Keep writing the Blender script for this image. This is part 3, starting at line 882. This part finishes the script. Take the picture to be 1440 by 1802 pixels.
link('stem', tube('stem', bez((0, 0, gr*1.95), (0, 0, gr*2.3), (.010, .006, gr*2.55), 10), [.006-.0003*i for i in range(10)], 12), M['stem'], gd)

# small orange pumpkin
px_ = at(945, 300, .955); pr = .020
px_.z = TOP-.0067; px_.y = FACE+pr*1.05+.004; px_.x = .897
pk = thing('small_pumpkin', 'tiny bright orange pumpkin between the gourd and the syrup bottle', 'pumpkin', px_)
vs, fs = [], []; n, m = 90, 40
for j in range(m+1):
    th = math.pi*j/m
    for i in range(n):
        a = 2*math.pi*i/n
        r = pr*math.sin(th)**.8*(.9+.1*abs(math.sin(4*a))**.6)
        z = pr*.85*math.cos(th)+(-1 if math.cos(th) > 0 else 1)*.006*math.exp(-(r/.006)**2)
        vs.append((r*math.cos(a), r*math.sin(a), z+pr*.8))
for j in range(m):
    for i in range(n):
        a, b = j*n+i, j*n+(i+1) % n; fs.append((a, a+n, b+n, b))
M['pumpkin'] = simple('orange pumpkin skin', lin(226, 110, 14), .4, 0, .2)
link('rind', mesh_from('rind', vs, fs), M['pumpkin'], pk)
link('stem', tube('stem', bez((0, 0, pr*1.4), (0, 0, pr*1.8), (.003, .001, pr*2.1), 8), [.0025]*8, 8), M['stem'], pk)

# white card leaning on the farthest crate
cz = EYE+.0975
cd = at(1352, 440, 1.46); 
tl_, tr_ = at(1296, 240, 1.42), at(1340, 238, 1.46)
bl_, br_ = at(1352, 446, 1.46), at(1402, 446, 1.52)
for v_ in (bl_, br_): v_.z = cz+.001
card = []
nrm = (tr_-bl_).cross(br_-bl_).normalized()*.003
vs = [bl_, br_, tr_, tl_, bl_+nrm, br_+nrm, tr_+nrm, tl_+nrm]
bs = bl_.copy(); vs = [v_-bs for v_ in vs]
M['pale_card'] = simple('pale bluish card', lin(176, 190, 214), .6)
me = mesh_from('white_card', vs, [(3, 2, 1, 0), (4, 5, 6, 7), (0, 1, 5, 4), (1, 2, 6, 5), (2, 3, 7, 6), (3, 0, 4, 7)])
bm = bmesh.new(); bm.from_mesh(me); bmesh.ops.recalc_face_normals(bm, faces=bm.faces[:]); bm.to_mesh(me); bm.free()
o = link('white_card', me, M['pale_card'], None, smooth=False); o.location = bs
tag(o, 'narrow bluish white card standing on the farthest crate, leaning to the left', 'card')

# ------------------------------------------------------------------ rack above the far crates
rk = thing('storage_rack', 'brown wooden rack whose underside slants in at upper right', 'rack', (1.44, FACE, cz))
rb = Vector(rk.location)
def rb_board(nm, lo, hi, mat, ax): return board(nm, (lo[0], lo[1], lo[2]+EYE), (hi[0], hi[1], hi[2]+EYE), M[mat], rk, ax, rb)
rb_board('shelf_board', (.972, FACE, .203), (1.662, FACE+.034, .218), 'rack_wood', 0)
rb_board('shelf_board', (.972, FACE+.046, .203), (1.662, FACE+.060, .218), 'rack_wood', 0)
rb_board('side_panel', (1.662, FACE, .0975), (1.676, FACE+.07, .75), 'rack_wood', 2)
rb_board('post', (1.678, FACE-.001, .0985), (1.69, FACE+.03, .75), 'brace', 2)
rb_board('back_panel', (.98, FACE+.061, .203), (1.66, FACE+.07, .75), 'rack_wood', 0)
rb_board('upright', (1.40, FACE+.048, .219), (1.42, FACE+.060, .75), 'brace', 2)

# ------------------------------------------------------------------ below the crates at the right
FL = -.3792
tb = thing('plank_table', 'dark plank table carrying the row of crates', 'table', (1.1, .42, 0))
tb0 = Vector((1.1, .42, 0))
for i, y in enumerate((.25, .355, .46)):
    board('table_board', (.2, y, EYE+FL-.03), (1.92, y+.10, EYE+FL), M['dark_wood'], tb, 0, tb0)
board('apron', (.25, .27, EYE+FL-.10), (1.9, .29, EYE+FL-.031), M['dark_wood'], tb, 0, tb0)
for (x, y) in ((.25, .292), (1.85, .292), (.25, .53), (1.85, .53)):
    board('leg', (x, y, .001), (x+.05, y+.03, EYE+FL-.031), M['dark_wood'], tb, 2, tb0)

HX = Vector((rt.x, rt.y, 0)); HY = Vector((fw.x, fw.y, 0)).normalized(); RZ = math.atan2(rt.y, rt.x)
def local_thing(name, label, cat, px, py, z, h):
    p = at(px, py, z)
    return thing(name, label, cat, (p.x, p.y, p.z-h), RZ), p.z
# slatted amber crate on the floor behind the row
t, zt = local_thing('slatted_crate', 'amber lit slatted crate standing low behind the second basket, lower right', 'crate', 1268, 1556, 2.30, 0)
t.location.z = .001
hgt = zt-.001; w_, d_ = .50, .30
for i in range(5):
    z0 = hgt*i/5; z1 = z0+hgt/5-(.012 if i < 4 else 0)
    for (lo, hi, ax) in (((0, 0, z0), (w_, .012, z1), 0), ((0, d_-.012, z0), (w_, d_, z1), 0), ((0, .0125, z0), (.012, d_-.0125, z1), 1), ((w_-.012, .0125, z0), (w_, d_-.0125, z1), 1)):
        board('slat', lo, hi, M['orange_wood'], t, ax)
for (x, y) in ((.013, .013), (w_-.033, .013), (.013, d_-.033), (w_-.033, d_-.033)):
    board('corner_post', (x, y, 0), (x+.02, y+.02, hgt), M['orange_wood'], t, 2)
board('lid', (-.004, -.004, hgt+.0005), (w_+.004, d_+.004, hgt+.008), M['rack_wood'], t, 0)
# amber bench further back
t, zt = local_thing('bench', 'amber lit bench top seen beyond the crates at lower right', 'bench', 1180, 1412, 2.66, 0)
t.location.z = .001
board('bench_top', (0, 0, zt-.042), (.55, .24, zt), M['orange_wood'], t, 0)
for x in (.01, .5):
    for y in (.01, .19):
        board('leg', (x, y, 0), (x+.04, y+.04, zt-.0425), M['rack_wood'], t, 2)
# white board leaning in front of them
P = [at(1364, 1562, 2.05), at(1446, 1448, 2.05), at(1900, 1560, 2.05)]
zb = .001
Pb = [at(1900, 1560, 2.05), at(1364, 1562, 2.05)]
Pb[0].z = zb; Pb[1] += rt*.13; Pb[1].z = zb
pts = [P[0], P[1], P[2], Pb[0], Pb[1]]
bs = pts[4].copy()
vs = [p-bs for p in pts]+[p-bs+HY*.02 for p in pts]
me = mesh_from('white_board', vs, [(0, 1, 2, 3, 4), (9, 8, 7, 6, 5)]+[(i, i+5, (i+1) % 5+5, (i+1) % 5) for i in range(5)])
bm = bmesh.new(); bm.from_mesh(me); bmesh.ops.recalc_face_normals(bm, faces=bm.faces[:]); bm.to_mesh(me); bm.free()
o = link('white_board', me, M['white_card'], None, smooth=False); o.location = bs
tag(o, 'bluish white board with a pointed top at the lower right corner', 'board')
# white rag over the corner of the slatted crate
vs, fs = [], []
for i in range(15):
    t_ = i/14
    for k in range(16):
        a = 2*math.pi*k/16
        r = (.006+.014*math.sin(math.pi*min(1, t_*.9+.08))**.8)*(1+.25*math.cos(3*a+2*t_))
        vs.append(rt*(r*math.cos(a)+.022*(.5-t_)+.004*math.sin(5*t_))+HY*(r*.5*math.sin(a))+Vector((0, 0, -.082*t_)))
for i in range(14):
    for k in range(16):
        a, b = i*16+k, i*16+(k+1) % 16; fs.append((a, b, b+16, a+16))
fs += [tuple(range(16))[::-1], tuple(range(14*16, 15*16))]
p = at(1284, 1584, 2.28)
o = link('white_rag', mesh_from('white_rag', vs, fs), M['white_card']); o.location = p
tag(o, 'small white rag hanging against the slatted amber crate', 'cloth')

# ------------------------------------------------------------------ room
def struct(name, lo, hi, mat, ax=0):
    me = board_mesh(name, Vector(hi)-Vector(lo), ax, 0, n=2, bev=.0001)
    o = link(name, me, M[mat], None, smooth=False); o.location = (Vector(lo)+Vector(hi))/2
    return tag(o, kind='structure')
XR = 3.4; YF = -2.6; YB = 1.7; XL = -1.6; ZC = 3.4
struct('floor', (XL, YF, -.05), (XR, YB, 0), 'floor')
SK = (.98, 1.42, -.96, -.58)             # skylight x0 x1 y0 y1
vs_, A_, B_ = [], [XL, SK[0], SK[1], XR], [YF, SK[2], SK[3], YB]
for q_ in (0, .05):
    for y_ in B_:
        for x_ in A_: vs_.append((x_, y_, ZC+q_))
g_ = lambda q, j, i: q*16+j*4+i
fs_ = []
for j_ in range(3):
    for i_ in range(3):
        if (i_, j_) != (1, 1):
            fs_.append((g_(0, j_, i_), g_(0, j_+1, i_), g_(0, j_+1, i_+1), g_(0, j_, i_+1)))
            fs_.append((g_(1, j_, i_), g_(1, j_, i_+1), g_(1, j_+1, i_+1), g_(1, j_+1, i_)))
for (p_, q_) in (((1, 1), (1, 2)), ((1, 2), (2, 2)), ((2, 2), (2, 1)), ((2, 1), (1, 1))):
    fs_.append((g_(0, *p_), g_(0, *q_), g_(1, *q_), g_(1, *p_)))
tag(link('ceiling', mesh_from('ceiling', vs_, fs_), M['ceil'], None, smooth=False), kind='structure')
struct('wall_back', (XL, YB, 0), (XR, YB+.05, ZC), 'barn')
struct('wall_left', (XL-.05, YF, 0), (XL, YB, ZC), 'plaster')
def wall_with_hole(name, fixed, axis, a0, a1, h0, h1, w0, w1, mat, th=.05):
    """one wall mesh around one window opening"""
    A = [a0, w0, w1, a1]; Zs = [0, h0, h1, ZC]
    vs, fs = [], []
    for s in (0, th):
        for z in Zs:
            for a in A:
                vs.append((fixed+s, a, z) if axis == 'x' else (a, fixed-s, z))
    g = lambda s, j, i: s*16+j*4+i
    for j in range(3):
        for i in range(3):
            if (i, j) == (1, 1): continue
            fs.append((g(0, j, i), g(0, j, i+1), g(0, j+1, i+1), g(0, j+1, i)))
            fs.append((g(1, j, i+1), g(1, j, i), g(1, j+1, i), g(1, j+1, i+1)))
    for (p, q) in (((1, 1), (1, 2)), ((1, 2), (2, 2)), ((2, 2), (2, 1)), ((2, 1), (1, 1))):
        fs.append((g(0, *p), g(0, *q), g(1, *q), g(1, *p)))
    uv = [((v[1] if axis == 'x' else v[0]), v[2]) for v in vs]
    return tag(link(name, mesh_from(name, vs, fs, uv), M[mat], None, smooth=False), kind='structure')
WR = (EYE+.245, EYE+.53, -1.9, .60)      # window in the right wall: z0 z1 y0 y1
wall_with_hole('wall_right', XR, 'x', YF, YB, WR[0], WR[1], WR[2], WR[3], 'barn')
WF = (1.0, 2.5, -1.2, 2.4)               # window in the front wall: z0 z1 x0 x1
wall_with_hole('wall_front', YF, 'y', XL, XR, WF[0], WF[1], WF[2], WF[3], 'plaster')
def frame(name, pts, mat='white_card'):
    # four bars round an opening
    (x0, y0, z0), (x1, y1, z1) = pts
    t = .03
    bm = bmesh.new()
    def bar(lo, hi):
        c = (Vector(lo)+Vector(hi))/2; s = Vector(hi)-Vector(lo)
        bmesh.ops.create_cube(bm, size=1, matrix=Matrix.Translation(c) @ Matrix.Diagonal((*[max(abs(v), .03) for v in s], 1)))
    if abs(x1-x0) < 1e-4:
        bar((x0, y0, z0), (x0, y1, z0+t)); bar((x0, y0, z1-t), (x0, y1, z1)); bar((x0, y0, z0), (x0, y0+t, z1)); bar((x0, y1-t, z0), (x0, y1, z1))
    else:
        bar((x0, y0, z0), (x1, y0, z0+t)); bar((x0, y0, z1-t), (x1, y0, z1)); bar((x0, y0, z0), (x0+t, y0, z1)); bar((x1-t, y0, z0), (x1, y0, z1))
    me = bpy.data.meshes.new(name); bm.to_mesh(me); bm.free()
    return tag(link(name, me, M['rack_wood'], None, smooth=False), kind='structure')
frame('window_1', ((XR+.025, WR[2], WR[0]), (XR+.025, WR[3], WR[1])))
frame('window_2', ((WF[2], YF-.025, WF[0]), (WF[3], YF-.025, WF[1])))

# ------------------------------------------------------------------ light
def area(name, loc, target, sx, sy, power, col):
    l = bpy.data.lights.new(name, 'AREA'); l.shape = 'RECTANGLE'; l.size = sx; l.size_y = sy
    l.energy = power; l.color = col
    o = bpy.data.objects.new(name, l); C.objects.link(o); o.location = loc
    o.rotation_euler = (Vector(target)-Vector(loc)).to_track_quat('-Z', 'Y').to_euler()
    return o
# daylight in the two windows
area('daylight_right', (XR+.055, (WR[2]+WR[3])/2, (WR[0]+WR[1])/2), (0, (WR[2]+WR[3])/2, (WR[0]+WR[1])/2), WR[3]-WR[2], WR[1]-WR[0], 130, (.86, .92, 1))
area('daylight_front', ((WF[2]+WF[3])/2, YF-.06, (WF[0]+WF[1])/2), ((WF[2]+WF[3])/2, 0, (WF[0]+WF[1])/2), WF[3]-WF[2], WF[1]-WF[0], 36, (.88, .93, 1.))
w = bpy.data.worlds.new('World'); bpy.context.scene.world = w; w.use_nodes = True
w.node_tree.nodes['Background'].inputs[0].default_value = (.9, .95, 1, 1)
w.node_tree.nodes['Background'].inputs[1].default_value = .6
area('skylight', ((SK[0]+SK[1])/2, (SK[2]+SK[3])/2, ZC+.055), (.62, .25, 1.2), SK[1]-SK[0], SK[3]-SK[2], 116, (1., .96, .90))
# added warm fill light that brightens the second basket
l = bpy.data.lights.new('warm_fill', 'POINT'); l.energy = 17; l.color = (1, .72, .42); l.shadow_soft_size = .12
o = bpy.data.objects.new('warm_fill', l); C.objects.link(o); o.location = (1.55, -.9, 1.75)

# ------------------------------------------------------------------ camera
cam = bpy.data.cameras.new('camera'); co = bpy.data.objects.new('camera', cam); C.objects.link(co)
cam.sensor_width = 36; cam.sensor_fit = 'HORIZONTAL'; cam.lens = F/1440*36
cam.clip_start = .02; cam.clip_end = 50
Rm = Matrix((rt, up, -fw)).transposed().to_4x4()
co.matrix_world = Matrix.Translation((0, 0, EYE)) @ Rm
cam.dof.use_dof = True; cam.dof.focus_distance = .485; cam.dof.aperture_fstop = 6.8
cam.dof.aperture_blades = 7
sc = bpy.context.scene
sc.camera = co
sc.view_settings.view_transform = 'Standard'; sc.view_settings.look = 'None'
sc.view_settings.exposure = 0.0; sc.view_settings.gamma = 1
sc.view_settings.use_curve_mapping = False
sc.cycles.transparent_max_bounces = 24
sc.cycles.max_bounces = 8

#####

Exercise instructions: Print the material above verbatim, first line through the line containing "8), M['stem'], pk)", both included.

Correct output:
Keep writing the Blender script for this image. This is part 3, starting at line 882. This part finishes the script. Take the picture to be 1440 by 1802 pixels.
link('stem', tube('stem', bez((0, 0, gr*1.95), (0, 0, gr*2.3), (.010, .006, gr*2.55), 10), [.006-.0003*i for i in range(10)], 12), M['stem'], gd)

# small orange pumpkin
px_ = at(945, 300, .955); pr = .020
px_.z = TOP-.0067; px_.y = FACE+pr*1.05+.004; px_.x = .897
pk = thing('small_pumpkin', 'tiny bright orange pumpkin between the gourd and the syrup bottle', 'pumpkin', px_)
vs, fs = [], []; n, m = 90, 40
for j in range(m+1):
    th = math.pi*j/m
    for i in range(n):
        a = 2*math.pi*i/n
        r = pr*math.sin(th)**.8*(.9+.1*abs(math.sin(4*a))**.6)
        z = pr*.85*math.cos(th)+(-1 if math.cos(th) > 0 else 1)*.006*math.exp(-(r/.006)**2)
        vs.append((r*math.cos(a), r*math.sin(a), z+pr*.8))
for j in range(m):
    for i in range(n):
        a, b = j*n+i, j*n+(i+1) % n; fs.append((a, a+n, b+n, b))
M['pumpkin'] = simple('orange pumpkin skin', lin(226, 110, 14), .4, 0, .2)
link('rind', mesh_from('rind', vs, fs), M['pumpkin'], pk)
link('stem', tube('stem', bez((0, 0, pr*1.4), (0, 0, pr*1.8), (.003, .001, pr*2.1), 8), [.0025]*8, 8), M['stem'], pk)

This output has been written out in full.